> _Entries with scene source code_:

○ ○ ○

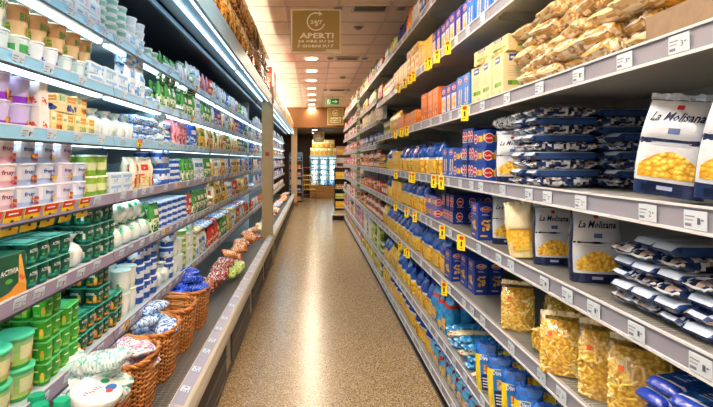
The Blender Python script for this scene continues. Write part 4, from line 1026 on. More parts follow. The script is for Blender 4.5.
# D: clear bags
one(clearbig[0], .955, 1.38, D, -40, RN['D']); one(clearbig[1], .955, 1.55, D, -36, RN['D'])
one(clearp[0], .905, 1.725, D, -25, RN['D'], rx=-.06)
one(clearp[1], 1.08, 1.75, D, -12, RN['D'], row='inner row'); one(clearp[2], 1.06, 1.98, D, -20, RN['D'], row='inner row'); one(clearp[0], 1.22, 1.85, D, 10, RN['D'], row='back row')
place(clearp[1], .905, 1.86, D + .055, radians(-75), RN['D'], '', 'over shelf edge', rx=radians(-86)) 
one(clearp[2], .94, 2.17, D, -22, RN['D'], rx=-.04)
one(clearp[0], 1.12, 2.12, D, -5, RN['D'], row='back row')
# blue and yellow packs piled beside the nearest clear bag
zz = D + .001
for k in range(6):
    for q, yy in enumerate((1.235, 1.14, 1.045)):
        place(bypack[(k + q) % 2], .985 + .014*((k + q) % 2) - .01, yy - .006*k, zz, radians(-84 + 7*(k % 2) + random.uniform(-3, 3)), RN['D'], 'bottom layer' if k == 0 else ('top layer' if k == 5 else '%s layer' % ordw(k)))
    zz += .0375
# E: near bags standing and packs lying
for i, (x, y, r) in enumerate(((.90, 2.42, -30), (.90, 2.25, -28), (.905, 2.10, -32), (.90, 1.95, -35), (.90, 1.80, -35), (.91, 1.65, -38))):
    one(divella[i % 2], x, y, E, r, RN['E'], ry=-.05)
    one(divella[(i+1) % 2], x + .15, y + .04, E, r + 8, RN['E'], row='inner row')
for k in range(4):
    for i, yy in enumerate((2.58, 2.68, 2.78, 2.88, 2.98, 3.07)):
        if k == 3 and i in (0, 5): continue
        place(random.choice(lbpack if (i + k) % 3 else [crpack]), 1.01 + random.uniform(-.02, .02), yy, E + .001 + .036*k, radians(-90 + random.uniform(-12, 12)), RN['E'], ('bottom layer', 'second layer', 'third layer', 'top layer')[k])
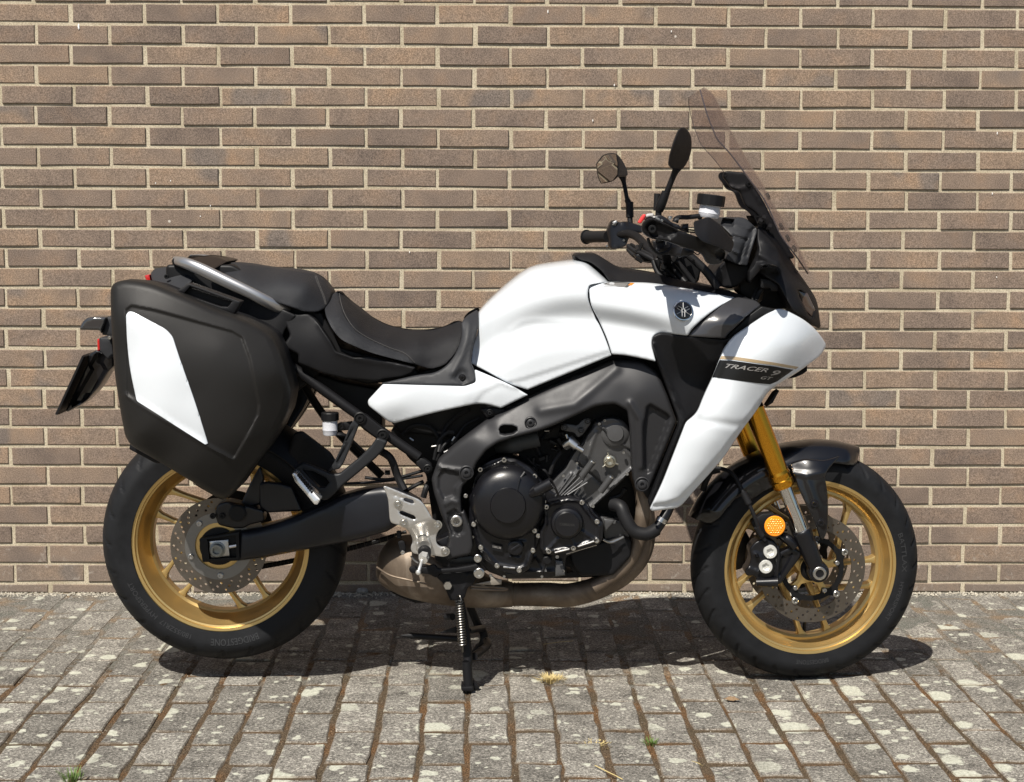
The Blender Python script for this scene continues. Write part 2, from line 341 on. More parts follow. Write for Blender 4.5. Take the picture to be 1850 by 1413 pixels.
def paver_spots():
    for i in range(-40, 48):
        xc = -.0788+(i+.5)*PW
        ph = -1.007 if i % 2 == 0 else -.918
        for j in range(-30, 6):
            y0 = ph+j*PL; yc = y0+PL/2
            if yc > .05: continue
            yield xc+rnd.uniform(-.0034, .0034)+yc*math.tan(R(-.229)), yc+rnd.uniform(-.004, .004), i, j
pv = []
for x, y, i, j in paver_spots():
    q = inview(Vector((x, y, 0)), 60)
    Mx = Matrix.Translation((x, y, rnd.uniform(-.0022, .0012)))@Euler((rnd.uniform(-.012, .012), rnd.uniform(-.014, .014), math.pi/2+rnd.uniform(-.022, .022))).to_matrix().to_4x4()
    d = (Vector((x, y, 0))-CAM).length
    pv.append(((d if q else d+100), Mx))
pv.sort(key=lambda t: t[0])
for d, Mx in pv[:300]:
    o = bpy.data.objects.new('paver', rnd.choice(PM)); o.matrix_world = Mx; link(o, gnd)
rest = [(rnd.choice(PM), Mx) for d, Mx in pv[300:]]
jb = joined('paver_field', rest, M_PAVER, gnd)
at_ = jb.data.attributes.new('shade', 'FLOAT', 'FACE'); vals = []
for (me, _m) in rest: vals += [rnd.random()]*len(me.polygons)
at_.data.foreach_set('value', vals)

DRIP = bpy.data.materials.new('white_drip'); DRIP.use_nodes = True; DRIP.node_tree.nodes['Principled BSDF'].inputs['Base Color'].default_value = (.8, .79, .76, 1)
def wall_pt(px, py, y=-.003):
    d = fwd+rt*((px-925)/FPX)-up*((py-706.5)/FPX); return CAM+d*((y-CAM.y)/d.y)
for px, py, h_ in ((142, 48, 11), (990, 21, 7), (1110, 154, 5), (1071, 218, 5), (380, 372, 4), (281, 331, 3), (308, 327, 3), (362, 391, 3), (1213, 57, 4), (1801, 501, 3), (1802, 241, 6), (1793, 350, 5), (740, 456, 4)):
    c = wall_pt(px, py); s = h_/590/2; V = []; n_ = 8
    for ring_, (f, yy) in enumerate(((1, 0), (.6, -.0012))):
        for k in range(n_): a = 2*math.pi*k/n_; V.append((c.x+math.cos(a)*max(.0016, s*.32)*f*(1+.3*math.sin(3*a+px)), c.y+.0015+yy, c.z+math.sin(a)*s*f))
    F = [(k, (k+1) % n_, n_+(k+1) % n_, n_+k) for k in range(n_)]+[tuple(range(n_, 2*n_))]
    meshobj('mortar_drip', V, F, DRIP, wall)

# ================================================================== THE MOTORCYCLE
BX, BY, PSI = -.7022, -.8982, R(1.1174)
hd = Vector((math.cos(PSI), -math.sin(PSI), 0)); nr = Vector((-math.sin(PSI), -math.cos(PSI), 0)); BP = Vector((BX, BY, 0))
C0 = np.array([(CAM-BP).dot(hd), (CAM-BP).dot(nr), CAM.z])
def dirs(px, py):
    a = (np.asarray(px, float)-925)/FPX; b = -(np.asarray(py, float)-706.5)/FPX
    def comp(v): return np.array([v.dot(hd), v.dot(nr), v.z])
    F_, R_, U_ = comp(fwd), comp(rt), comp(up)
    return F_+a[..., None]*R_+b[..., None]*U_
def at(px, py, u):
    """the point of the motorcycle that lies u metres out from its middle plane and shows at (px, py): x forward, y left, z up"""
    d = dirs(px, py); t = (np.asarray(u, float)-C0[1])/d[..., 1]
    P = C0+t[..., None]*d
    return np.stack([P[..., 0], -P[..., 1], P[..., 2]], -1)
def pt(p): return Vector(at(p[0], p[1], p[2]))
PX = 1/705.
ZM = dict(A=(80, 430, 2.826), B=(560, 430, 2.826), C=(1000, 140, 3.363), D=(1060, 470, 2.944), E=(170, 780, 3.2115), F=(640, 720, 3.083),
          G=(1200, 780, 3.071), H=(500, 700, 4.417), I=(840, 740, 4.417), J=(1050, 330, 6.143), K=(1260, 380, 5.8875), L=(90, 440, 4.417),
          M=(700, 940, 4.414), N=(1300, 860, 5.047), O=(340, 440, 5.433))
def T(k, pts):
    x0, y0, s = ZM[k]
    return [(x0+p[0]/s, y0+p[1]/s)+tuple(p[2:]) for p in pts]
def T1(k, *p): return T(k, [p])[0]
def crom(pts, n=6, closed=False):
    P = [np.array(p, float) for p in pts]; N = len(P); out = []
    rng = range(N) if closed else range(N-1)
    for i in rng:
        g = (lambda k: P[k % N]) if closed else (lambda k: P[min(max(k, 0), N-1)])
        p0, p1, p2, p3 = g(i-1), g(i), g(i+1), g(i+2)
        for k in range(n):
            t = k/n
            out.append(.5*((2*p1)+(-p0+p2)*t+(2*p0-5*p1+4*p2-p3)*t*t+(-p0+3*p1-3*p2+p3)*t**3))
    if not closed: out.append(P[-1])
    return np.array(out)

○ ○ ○

Write out the listing word for word, omitting the pictures it holds.

The Blender Python script for this scene continues. Write part 4, from line 1026 on. More parts follow. The script is for Blender 4.5.
# D: clear bags
one(clearbig[0], .955, 1.38, D, -40, RN['D']); one(clearbig[1], .955, 1.55, D, -36, RN['D'])
one(clearp[0], .905, 1.725, D, -25, RN['D'], rx=-.06)
one(clearp[1], 1.08, 1.75, D, -12, RN['D'], row='inner row'); one(clearp[2], 1.06, 1.98, D, -20, RN['D'], row='inner row'); one(clearp[0], 1.22, 1.85, D, 10, RN['D'], row='back row')
place(clearp[1], .905, 1.86, D + .055, radians(-75), RN['D'], '', 'over shelf edge', rx=radians(-86)) 
one(clearp[2], .94, 2.17, D, -22, RN['D'], rx=-.04)
one(clearp[0], 1.12, 2.12, D, -5, RN['D'], row='back row')
# blue and yellow packs piled beside the nearest clear bag
zz = D + .001
for k in range(6):
    for q, yy in enumerate((1.235, 1.14, 1.045)):
        place(bypack[(k + q) % 2], .985 + .014*((k + q) % 2) - .01, yy - .006*k, zz, radians(-84 + 7*(k % 2) + random.uniform(-3, 3)), RN['D'], 'bottom layer' if k == 0 else ('top layer' if k == 5 else '%s layer' % ordw(k)))
    zz += .0375
# E: near bags standing and packs lying
for i, (x, y, r) in enumerate(((.90, 2.42, -30), (.90, 2.25, -28), (.905, 2.10, -32), (.90, 1.95, -35), (.90, 1.80, -35), (.91, 1.65, -38))):
    one(divella[i % 2], x, y, E, r, RN['E'], ry=-.05)
    one(divella[(i+1) % 2], x + .15, y + .04, E, r + 8, RN['E'], row='inner row')
for k in range(4):
    for i, yy in enumerate((2.58, 2.68, 2.78, 2.88, 2.98, 3.07)):
        if k == 3 and i in (0, 5): continue
        place(random.choice(lbpack if (i + k) % 3 else [crpack]), 1.01 + random.uniform(-.02, .02), yy, E + .001 + .036*k, radians(-90 + random.uniform(-12, 12)), RN['E'], ('bottom layer', 'second layer', 'third layer', 'top layer')[k])
The Blender Python script for this scene continues. Write part 2, from line 341 on. More parts follow. Write for Blender 4.5. Take the picture to be 1850 by 1413 pixels.
def paver_spots():
    for i in range(-40, 48):
        xc = -.0788+(i+.5)*PW
        ph = -1.007 if i % 2 == 0 else -.918
        for j in range(-30, 6):
            y0 = ph+j*PL; yc = y0+PL/2
            if yc > .05: continue
            yield xc+rnd.uniform(-.0034, .0034)+yc*math.tan(R(-.229)), yc+rnd.uniform(-.004, .004), i, j
pv = []
for x, y, i, j in paver_spots():
    q = inview(Vector((x, y, 0)), 60)
    Mx = Matrix.Translation((x, y, rnd.uniform(-.0022, .0012)))@Euler((rnd.uniform(-.012, .012), rnd.uniform(-.014, .014), math.pi/2+rnd.uniform(-.022, .022))).to_matrix().to_4x4()
    d = (Vector((x, y, 0))-CAM).length
    pv.append(((d if q else d+100), Mx))
pv.sort(key=lambda t: t[0])
for d, Mx in pv[:300]:
    o = bpy.data.objects.new('paver', rnd.choice(PM)); o.matrix_world = Mx; link(o, gnd)
rest = [(rnd.choice(PM), Mx) for d, Mx in pv[300:]]
jb = joined('paver_field', rest, M_PAVER, gnd)
at_ = jb.data.attributes.new('shade', 'FLOAT', 'FACE'); vals = []
for (me, _m) in rest: vals += [rnd.random()]*len(me.polygons)
at_.data.foreach_set('value', vals)

DRIP = bpy.data.materials.new('white_drip'); DRIP.use_nodes = True; DRIP.node_tree.nodes['Principled BSDF'].inputs['Base Color'].default_value = (.8, .79, .76, 1)
def wall_pt(px, py, y=-.003):
    d = fwd+rt*((px-925)/FPX)-up*((py-706.5)/FPX); return CAM+d*((y-CAM.y)/d.y)
for px, py, h_ in ((142, 48, 11), (990, 21, 7), (1110, 154, 5), (1071, 218, 5), (380, 372, 4), (281, 331, 3), (308, 327, 3), (362, 391, 3), (1213, 57, 4), (1801, 501, 3), (1802, 241, 6), (1793, 350, 5), (740, 456, 4)):
    c = wall_pt(px, py); s = h_/590/2; V = []; n_ = 8
    for ring_, (f, yy) in enumerate(((1, 0), (.6, -.0012))):
        for k in range(n_): a = 2*math.pi*k/n_; V.append((c.x+math.cos(a)*max(.0016, s*.32)*f*(1+.3*math.sin(3*a+px)), c.y+.0015+yy, c.z+math.sin(a)*s*f))
    F = [(k, (k+1) % n_, n_+(k+1) % n_, n_+k) for k in range(n_)]+[tuple(range(n_, 2*n_))]
    meshobj('mortar_drip', V, F, DRIP, wall)

# ================================================================== THE MOTORCYCLE
BX, BY, PSI = -.7022, -.8982, R(1.1174)
hd = Vector((math.cos(PSI), -math.sin(PSI), 0)); nr = Vector((-math.sin(PSI), -math.cos(PSI), 0)); BP = Vector((BX, BY, 0))
C0 = np.array([(CAM-BP).dot(hd), (CAM-BP).dot(nr), CAM.z])
def dirs(px, py):
    a = (np.asarray(px, float)-925)/FPX; b = -(np.asarray(py, float)-706.5)/FPX
    def comp(v): return np.array([v.dot(hd), v.dot(nr), v.z])
    F_, R_, U_ = comp(fwd), comp(rt), comp(up)
    return F_+a[..., None]*R_+b[..., None]*U_
def at(px, py, u):
    """the point of the motorcycle that lies u metres out from its middle plane and shows at (px, py): x forward, y left, z up"""
    d = dirs(px, py); t = (np.asarray(u, float)-C0[1])/d[..., 1]
    P = C0+t[..., None]*d
    return np.stack([P[..., 0], -P[..., 1], P[..., 2]], -1)
def pt(p): return Vector(at(p[0], p[1], p[2]))
PX = 1/705.
ZM = dict(A=(80, 430, 2.826), B=(560, 430, 2.826), C=(1000, 140, 3.363), D=(1060, 470, 2.944), E=(170, 780, 3.2115), F=(640, 720, 3.083),
          G=(1200, 780, 3.071), H=(500, 700, 4.417), I=(840, 740, 4.417), J=(1050, 330, 6.143), K=(1260, 380, 5.8875), L=(90, 440, 4.417),
          M=(700, 940, 4.414), N=(1300, 860, 5.047), O=(340, 440, 5.433))
def T(k, pts):
    x0, y0, s = ZM[k]
    return [(x0+p[0]/s, y0+p[1]/s)+tuple(p[2:]) for p in pts]
def T1(k, *p): return T(k, [p])[0]
def crom(pts, n=6, closed=False):
    P = [np.array(p, float) for p in pts]; N = len(P); out = []
    rng = range(N) if closed else range(N-1)
    for i in rng:
        g = (lambda k: P[k % N]) if closed else (lambda k: P[min(max(k, 0), N-1)])
        p0, p1, p2, p3 = g(i-1), g(i), g(i+1), g(i+2)
        for k in range(n):
            t = k/n
            out.append(.5*((2*p1)+(-p0+p2)*t+(2*p0-5*p1+4*p2-p3)*t*t+(-p0+3*p1-3*p2+p3)*t**3))
    if not closed: out.append(P[-1])
    return np.array(out)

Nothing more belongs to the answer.